I understand that the definition of (semi-)definiteness of matrix $A$ is $$\forall z_{\neq0}\in\mathbb R^k: z^TAz>0$$
I also know that this doesn't mean that all elements of a negative definite matrix $A$ are negative (in fact, they may all be positive or 0, such as with a 180 degree rotation in $\mathbb R^2$).
Nevertheless, I'm wondering if there is a way to recognize, just by looking at the matrix, whether it is likely going to be a positive definite matrix? Is there a way to see this just from the matrix itself, or does it always require some form of computation first?
Best Answer
There are some things you can test...
Full Rank
If the matrix is not of full rank, it has a non-trivial kernel. Hence there exists a vector $v$ such that $Av=0$ and thus $v^\top Av=0$. And therefore $A$ is not positive definite.
An easy way to test this, is linear dependence of the rows / columns.
Eigenvalues
If $A$ is symmetric/hermitian and all eigenvalues are positive, then the matrix is positive definite.
Main Diagonal Elements
Because of $a_{ii}=e_i^\top Ae_i>0$ all main diagonal entries have to be positive. If not the matrix is not positive definite.
Gerschgorin Circles
This is a cool criterion, that you usually don't learn in linear algebra. Consider the circle disks $$K^i:= K_{r_i}(a_{ii})⊂ℂ$$ with midpoint $a_{ii}$ and radius $r_i = \sum_{j\neq i}|a_{ij}|$. All eigenvalues of $A$ are in the union of these disks.
Again you can tell something about the eigenvalues. E.g. if $A$ is symmetric, $a_{ii}>0$ and $a_{ii}>r_i$ all circles are in the right half of the complex plane, and thus $A$ is positive definite. [keyword diagonal dominance]

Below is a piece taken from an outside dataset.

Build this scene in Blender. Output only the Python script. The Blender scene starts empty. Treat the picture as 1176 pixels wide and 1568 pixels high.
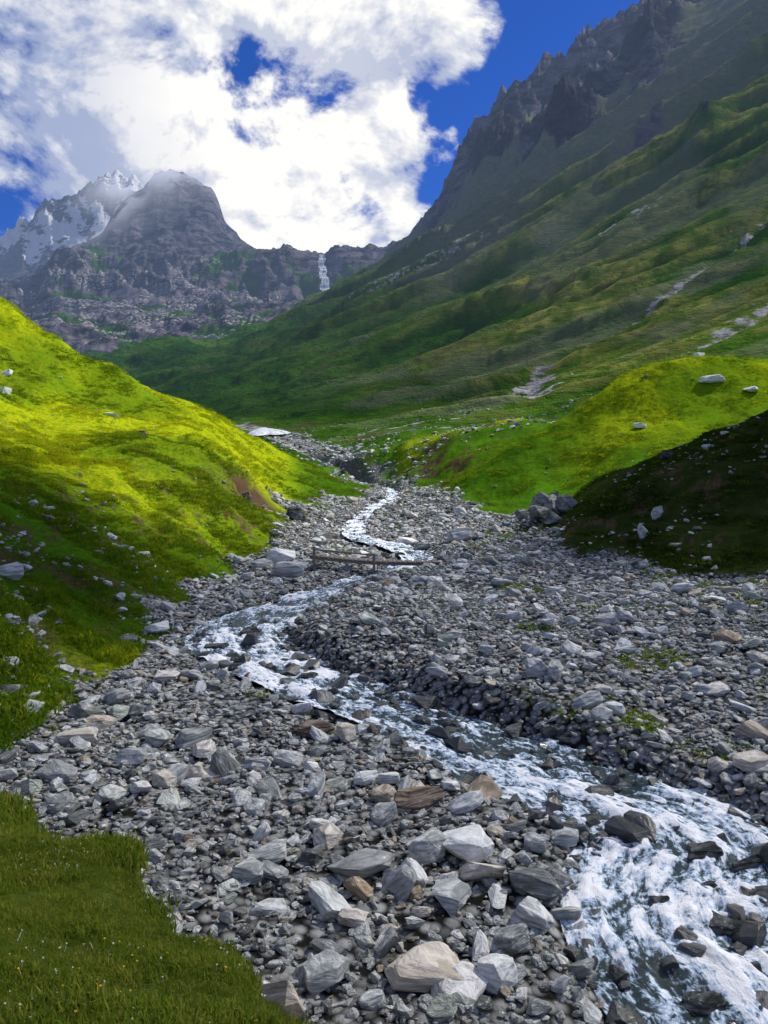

Note, that you can also compute the circles for $A^\top$.
Hurwitz criterion
The north-west minors of a matrix $A$ are the determinants of the sub-matrices $$ H_1 = \pmatrix{a_{11}}, \qquad H_2=\pmatrix{a_{11} & a_{12} \\ a_{21} & a_{22}}, \qquad H_3=\pmatrix{a_{11} & a_{12} & a_{13} \\ a_{21} & a_{22} & a_{23} \\ a_{31} & a_{32} & a_{33}} \qquad ...$$ If $\det(H_i)>0$ for all $i=1,…,n$ then $A$ is positive definite. If they have alternating sign $\det(H_i)=(-1)^ia$, with $a>0$, then $A$ is negative definite.
Note that this is very expensive to compute.
Addition of Transpose
It is $v^TAv=(v^TAv)^T=v^TA^Tv$. And therefore $$2 v^\top A v = v^\top Av + v^\top A^\top v = v^\top(A+A^\top)v,$$ So, $A$ is positive definite if, and only if, $A+A^\top$ is positive definite. Since $A+A^\top$ is symmetric it might be easier to check for positive definiteness.